885 Spiral Matrix III

This question is a little bit tricky for the boundry case, the key point is to decide wheather the right up conner belongs to the horizental line or vertical line.

class Solution {
public:
    vector<vector<int>> spiralMatrixIII(int rows, int cols, int rStart, int cStart) {
        vector<vector<int>> path;
        int i=rStart;
        int j=cStart;
        //maintain the bounds
        int minR=i,maxR=i;
        int minC=j,maxC=j;
        // wall is C=-1 C=cols
        // wall is R=-1 R=rows
        //push current
        path.push_back({i,j});
        while(path.size()<rows*cols){
            //move right bounds before moving from left to right
            if(maxC<cols){
                maxC = maxC + 1;
            }
            while(j < maxC){
                j++;
                //when move to the wall (bounds overlap with wall), do not push
                if(j!=cols && i!=-1){path.push_back({i,j});}
            }
            //when this while loop completes, the j goes to the maxC's position

            //expand bound before moving down
            if(maxR<rows){
                maxR=maxR+1;
            }

            //from right up to right down
            while(i<maxR){
                //move step
                i++;
                if(i!=rows && j!=cols){ path.push_back({i,j});}
            }

            //move left bounds before moving from right to left
            if(minC>=0){
                minC=minC-1;
            }

            //from down element to most left
            while(j>minC){
                j--;
                if(j!=-1 && i!=rows) {path.push_back({i,j});}
            }

            //move left bounds after left to right move
            //Similarly, the boundry can expand till the wall's position
            if(minR>=0){
                minR=minR-1;
            }

            while(i>minR){
                i--;
                if(i!=-1 && j!=-1){path.push_back({i,j});}
            }
        }
        return path;
        
    }
};

Another solution is to update metadata firstly and then move, it assumes that the element at the right up corner is the one that need to be pushed through vertival line. Maybe I am more comfortable with this type of coding style. Becareful to only push the element into the path when it is not at the wall. We basically put an ghost region among the matrix. When maxC/maxR and minC/minR go to the ghost region, it does not change further.

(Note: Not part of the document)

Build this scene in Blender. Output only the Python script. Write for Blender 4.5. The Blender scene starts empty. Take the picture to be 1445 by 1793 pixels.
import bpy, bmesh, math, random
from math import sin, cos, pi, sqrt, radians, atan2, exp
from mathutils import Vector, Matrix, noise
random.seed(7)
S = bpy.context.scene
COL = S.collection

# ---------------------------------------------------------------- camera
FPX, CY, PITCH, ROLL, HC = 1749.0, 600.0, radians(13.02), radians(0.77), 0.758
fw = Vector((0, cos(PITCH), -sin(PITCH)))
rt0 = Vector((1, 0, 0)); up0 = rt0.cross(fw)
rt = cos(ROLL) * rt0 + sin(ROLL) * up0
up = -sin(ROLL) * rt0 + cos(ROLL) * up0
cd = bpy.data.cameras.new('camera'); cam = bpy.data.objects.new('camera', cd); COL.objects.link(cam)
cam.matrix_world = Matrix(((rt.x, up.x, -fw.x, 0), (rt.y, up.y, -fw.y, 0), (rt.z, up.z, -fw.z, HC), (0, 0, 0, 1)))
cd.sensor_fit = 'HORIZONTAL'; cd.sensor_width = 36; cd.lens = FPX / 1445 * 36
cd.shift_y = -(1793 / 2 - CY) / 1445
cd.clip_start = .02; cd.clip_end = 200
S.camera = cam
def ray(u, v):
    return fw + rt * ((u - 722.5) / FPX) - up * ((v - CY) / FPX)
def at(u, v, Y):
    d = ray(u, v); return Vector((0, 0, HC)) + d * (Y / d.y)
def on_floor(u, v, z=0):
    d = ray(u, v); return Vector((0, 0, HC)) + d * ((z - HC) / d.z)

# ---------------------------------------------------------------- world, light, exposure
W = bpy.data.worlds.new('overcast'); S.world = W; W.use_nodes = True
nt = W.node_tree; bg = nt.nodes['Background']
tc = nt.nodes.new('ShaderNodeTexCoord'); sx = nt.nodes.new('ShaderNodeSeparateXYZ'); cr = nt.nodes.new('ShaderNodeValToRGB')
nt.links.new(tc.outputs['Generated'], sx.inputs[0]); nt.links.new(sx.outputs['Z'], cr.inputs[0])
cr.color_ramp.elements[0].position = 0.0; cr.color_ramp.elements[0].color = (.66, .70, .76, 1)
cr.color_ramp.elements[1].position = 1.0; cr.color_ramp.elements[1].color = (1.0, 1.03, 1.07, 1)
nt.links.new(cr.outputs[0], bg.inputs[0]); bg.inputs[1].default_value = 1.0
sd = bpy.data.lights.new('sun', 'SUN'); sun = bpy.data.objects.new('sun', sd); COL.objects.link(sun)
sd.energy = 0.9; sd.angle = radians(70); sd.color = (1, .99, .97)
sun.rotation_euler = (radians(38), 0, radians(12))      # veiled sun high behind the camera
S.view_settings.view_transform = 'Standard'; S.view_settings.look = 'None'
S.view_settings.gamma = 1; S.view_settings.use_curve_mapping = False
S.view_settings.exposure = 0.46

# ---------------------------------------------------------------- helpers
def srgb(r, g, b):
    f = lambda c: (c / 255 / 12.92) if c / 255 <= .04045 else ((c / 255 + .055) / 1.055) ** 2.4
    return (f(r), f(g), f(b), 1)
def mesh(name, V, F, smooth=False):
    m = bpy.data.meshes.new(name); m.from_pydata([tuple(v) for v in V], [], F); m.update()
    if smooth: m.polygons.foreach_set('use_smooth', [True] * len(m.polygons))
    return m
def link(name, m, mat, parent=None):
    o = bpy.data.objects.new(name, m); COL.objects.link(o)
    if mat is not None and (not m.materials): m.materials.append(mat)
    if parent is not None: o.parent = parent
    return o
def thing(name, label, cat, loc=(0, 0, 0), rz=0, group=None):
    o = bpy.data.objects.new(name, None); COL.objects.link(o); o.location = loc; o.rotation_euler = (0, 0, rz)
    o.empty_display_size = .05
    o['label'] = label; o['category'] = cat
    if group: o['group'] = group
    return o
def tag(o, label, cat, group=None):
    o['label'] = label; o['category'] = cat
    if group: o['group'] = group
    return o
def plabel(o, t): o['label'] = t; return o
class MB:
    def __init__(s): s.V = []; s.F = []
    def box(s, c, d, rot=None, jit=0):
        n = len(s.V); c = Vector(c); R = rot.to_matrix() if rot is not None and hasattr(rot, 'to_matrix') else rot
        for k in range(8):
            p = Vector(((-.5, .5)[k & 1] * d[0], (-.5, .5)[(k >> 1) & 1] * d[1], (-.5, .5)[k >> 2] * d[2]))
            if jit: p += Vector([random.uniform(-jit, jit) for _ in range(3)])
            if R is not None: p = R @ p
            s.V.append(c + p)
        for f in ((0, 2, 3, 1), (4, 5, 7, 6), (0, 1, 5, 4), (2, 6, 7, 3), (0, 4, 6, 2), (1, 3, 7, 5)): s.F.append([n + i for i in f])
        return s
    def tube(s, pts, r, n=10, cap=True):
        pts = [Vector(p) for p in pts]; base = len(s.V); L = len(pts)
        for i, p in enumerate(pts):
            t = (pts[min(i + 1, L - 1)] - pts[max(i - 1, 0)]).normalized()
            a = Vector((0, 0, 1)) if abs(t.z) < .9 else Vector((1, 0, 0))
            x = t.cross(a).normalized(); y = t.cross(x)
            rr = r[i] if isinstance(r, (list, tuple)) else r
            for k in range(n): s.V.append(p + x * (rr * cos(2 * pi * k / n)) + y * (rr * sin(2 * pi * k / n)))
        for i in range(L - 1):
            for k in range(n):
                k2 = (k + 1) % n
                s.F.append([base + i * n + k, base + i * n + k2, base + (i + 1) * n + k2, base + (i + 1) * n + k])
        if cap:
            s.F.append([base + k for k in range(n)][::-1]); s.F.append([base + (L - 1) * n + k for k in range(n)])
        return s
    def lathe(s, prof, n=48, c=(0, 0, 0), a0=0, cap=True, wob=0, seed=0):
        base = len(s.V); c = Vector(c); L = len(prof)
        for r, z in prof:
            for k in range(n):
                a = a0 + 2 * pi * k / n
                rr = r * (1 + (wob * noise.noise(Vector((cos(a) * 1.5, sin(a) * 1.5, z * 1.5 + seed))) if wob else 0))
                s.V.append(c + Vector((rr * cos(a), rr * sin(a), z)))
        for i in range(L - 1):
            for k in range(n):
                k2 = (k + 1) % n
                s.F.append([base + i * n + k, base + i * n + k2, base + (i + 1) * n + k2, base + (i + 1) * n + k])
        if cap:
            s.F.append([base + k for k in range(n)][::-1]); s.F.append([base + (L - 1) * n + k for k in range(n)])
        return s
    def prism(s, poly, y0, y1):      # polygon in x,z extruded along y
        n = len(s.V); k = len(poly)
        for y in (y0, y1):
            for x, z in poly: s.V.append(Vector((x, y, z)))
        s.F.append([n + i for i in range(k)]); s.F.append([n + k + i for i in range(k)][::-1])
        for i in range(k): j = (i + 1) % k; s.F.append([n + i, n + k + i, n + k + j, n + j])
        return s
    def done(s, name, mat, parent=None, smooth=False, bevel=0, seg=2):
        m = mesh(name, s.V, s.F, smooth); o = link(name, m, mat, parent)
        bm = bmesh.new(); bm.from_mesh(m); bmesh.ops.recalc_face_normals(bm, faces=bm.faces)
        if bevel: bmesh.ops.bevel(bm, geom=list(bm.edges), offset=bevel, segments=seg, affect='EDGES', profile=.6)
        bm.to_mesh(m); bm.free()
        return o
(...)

When pointer goes to the ghost region, it will not be pushed into the path.

class Solution {
public:
    vector<vector<int>> spiralMatrixIII(int rows, int cols, int rStart, int cStart) {
        vector<vector<int>> path;
        int i=rStart;
        int j=cStart;
        //maintain the bounds
        int minR=i,maxR=i;
        int minC=j,maxC=j;
        // wall is C=-1 C=cols
        // wall is R=-1 R=rows
        while(path.size()<rows*cols){
            //move right bounds before moving from left to right
            //maxC can overlap with the wall at last iteration
            //left to right
            if(maxC<cols){
                maxC = maxC + 1;
            }
            while(j < maxC){
                //when move to the wall (bounds overlap with wall), do not push
                if(j!=cols && j!=-1 && i!=-1){path.push_back({i,j});}
                //move when less than bound
                j++;
            }
            //when out of while loop, pointer is at right up corner
            //right up element is not in path
            if(path.size()==rows*cols){break;}
            //up to down
            //expand bound before moving down
            if(maxR<rows){
                maxR=maxR+1;
            }
            //from right up to right down
            while(i<maxR){
                //move step
                if(i!=rows && i!=-1 && j!=cols){ path.push_back({i,j});}
                //when i < maxR < row, can ++
                i++;
            }
            if(path.size()==rows*cols){break;}
            //right to left
            if(minC>=0){
                minC=minC-1;
            }
            //from down element to most left
            while(j>minC){
                if(j!=cols && j!=-1 && i!=rows) {path.push_back({i,j});}
                j--;
            }
            //bottom to up
            //move left bounds after left to right move
            //Similarly, the boundry can expand till the wall's position
            if(minR>=0){
                minR=minR-1;
            }
            while(i>minR){
                if(i!=-1 && i!= rows && j!=-1){path.push_back({i,j});}
                i--;
            }
        }
        return path;
    }
};

2326 Spiral Matrix IV

This can be solved quickly based on previous one, just following the same method and adding a small trick for getting values from the nodelist

/**
 * Definition for singly-linked list.
 * struct ListNode {
 *     int val;
 *     ListNode *next;
 *     ListNode() : val(0), next(nullptr) {}
 *     ListNode(int x) : val(x), next(nullptr) {}
 *     ListNode(int x, ListNode *next) : val(x), next(next) {}
 * };
 */
class Solution {
public:
    int getValue(ListNode*& head){
        if(head==nullptr){
            return -1;
        }
        int v = head->val;
        //only move to next element
        //when the current is not empty
        head=head->next;
        return v;
    }
    vector<vector<int>> spiralMatrix(int m, int n, ListNode* head) {

        //specify bounds
        //m row n col
        int minR=0;
        int maxR=m-1;

        int minC=0;
        int maxC=n-1;
        
        //reserve matrix
        vector<vector<int>> output (m,vector<int>(n));
        int i=0,j=0;

        //insert first
        output[0][0]=getValue(head);

        //number of inserted elements
        int c = 1;
        
        //go through each element of matrix
        while(c<=m*n){
            //move minR
            if(maxR>minR) {minR++;}
            
            //move l ro r
            while(j<maxC){
                j++;
                c++;
                output[i][j]=getValue(head);
            }
            if(maxC>minC) {maxC--;}
            if(c==m*n){break;}

            //move up to bottom
            while(i<maxR){
                i++;
                c++;
                output[i][j]=getValue(head);
            }
            if(maxR>minR) {maxR--;}
            if(c==m*n){break;}

            //move right to left
            while(j>minC){
                j--;
                c++;
                output[i][j]=getValue(head);
            }
            if(maxC>minC) {minC++;}

            //move bottom to up
            while(i>minR){
                i--;
                c++;
                output[i][j]=getValue(head);
            }
        }
        return output;
    }
};